Convicted for illegally sharing 33 copyright songs, serving as a stark reminder of how US verdicts, with a fine of $62,500 per song in the case of Jammie Thomas, are out of tune with reality.
A 26yo Swedish file-sharer convicted for violating that country’s copyright laws has been handed a 2,000 SEK ($307 USD) fine for illegally sharing 33 copyrighted songs, a figure much more reasonable than he would’ve faced in the US.
“Swedish courts may be slowly coming to their senses regarding noncommercial violations of the copyright monopoly,” says Swedish Pirate Party founder Rick Falkvinge.
Jammie Thomas, the first person to ever go to trial for illegal file-sharing in the US, faces a $1.5 million fine for illegally sharing just 24 songs. Though reduced from an initial $1.92 million, the figure is still just as impossible for the single mother to afford.

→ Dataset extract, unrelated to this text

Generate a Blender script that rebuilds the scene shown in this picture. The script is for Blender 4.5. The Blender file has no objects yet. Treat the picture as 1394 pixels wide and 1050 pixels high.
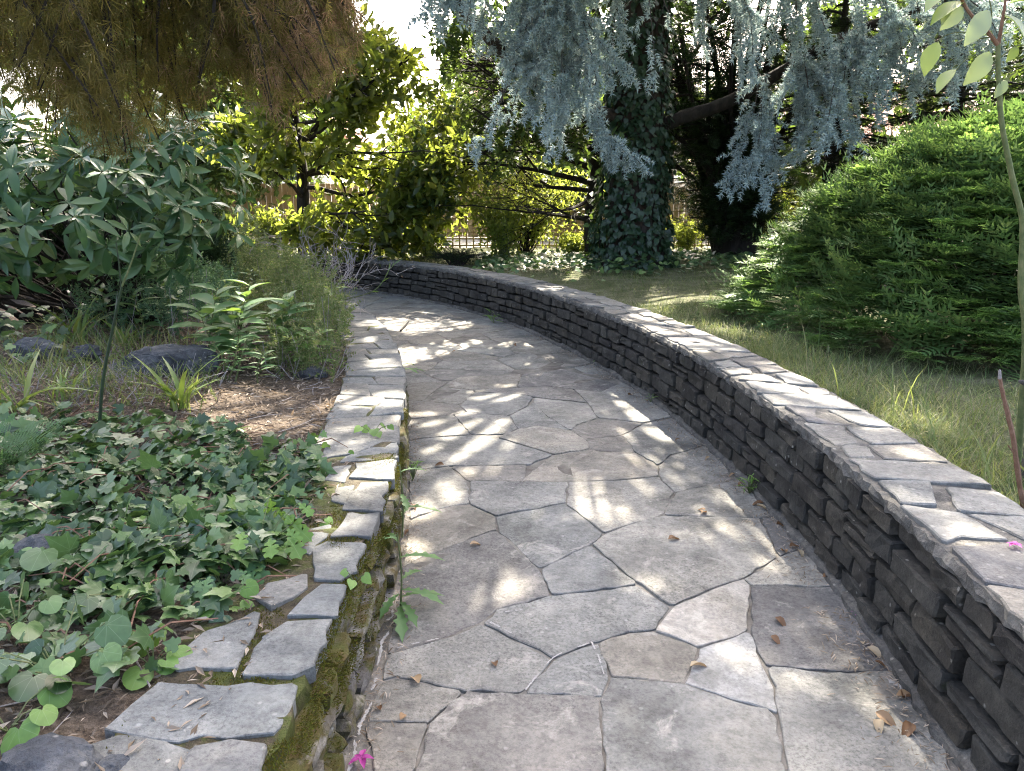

In August of 2009 Joel Tenenbaum was found guilty of copyright infringement for illegally distributing 30 copyrighted songs, and fined $22,500 p/work for a grand total of $675,000. It has since been reduced to $67,500, or $12,500 per song, but he calls the amount “equally insane.”
“Sixty-seven-and-half thousand dollars only sounds reasonable because it was so much before,” he said.
The convicted Swedish file-sharer has to pay out just $7 per song.
“The verdict is in stark contrast to the political verdict in the Pirate Bay trial, where four people were sentenced to long prison sentences and paying €3,500,000 for merely aiding in possibly sharing 33 works,” says Falkvinge. “The Pirate Bay verdict has been appealed and is on its way to the Swedish Supreme Court and possibly the European Court of Justice. But then again, they were not judged for aiding and abetting, they were judged for talking back. That trial was political from day one and was a travesty on justice.”